Sur le papier, les données sont claires.
Et néanmoins: la probabilité d'un exploit suisse contre un favori à la Coupe du monde est plus réelle qu'elle ne l'a été depuis longtemps. Explications.
Les Espagnoles traversent une période difficile, rythmée par des conflits, des blessures et plusieurs retraites internationales. Surtout, il y a les séquelles de ce que la presse espagnole appelle pudiquement «L'affaire».
En septembre 2022, quinze joueuses ont co-signé un courrier dans lequel elles adressent leurs récriminations à la Fédération, notamment des critiques à l'encontre du sélectionneur Jorge Vilda. Ces joueuses ont refusé de porter le maillot de la Roja aussi longtemps que le coach resterait en place.
Après un grand déballage médiatique, les dirigeants ont pris fait et cause pour Vilda, en poste depuis déjà huit ans.

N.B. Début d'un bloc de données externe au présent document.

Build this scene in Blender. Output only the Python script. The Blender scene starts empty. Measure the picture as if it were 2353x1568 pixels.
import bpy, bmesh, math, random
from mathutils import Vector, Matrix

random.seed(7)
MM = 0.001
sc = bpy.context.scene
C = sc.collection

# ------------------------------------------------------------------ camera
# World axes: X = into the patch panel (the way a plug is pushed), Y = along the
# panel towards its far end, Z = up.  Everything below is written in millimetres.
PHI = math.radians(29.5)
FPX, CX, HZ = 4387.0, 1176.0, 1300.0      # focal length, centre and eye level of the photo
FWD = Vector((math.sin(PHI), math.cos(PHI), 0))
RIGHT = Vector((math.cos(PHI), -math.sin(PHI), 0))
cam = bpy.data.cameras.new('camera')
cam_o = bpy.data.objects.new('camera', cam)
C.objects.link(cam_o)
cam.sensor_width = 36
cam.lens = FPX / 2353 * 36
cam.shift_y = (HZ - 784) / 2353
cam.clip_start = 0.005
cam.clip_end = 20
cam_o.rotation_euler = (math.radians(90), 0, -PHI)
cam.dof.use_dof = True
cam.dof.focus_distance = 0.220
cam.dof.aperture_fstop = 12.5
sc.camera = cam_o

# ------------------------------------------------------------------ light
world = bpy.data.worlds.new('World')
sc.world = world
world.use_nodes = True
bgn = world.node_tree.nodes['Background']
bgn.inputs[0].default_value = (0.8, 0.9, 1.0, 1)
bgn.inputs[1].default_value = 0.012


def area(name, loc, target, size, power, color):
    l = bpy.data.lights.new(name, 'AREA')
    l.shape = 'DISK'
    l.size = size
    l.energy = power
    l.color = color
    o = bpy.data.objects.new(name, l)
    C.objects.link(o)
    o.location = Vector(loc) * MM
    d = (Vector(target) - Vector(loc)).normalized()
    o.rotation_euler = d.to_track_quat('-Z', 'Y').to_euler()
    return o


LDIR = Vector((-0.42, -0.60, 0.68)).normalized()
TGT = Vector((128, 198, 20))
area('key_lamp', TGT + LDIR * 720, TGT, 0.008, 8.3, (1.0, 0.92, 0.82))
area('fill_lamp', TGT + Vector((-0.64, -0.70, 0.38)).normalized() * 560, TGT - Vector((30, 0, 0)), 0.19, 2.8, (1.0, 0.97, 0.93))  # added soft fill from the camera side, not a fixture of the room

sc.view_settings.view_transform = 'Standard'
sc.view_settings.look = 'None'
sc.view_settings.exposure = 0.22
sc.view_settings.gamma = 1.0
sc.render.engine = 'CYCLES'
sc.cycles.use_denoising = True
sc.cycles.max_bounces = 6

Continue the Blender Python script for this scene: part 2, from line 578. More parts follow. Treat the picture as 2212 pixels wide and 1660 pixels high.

Dans la même situation, la Fédération française a fait l'inverse: elle a choisi de sacrifier la sélectionneuse Corinne Diacre.
La Fédération a désavoué les frondeuses, avant de leur poser un ultimatum: si elles voulaient revenir en équipe nationale, elles devaient «assumer leur erreur et demander pardon». Douze l'ont fait. Trois ont annoncé leur retraites internationales. Mais parmi les douze, Jorgen Vilda en a écarté plusieurs, notamment quatre stars du FC Barcelone. Une surtout: Patricia Guijarro, double buteuse en finale de la Ligue des champions (victoire 3-2 contre Wolfsburg).
Les médias espagnols décrivent «une communauté de complaisance» qui a mis ses désaccords de côté pour gagner la Coupe du monde, en parfaite conscience de son potentiel immense. «Mais cette communauté explosera peut-être après», suggère Marca.
Double Ballon d'or en 2021 et 2022, Alexia Putellas n'a pas participé à la mutinerie car elle soignait une grave blessure au ligament croisé du genou, mais elle a affiché publiquement son soutien aux rebelles, notamment sur les réseaux sociaux. La meneure de jeu, 29 ans, a justifié son retour en sélection par des «améliorations significatives», sans plus de précision.
Rapide, intelligente, capable de marquer comme de défendre, Alexia Putellas peine à retrouver son meilleur niveau. La grande star du Barça n'a disputé jusqu'ici que 20 minutes contre le Costa Rica, une mi-temps face à la Zambie et une heure contre le Japon, sans jamais sortir du lot (1 passe décisive). L'Espagne aura besoin d'elle en bien meilleure forme.
Si elle n’a jamais atteint les quarts de finale en deux participations, la Roja figure toujours parmi les équipes potentiellement capables de remporter une Coupe du monde. L'Espagne aspire à assoir sa domination, à l’image du FC Barcelone qui s’est imposé en Europe ces dernières années. Son effectif talentueux lui donne un avantage certain contre la Suisse.
Reste que les Espagnoles ne sont pas aussi souveraines qu'on aurait pu le penser après leurs premiers matches face au Costa Rica (3-0) et à la Zambie (5-0). Elles ont perdu 4-0 contre le Japon, dans un match qui a révélé leurs lacunes défensives et dans les transitions. C'est probablement là une faille que la Suisse peut exploiter.
«Nous allons affronter la Suisse en huitièmes de finale, l’adversaire a priori le plus faible», se réjouit Marca. Qui ajoute: «On aurait signé tout de suite.»
Pourquoi faudrait-il en douter? Parce que la génération actuelle de la Nati a atteint son apogée. Les trois meilleurs joueuses, Ana-Maria Crnogorcevic, Lia Wälti et Ramona Bachmann, ont toutes plus de 30 ans et ont accumulé beaucoup d'expérience. Elles sont habituées aux grands matchs. Autre élément clé: ce Mondial est le dernier tournoi de la gardienne Gaëlle Thalmann, actuellement en grande forme.
Les Suissesses ont aussi une défense très solide. Elles n'ont pas encaissé le moindre but. Leur esprit d'équipe est toujours perceptible après six semaines de vie en communauté et se reflète dans leur solidarité défensive.
Enfin, les Suissesses adorent le rôle d'outsider. Si elles doivent faire le jeu, elles rencontrent vite des problèmes. Elles sont bien meilleures pour annihiler les tentatives de l'adversaire. Si elles négocient mieux leurs contre-attaques, un coup est possible. Et tant pis si c'est un coup de chance.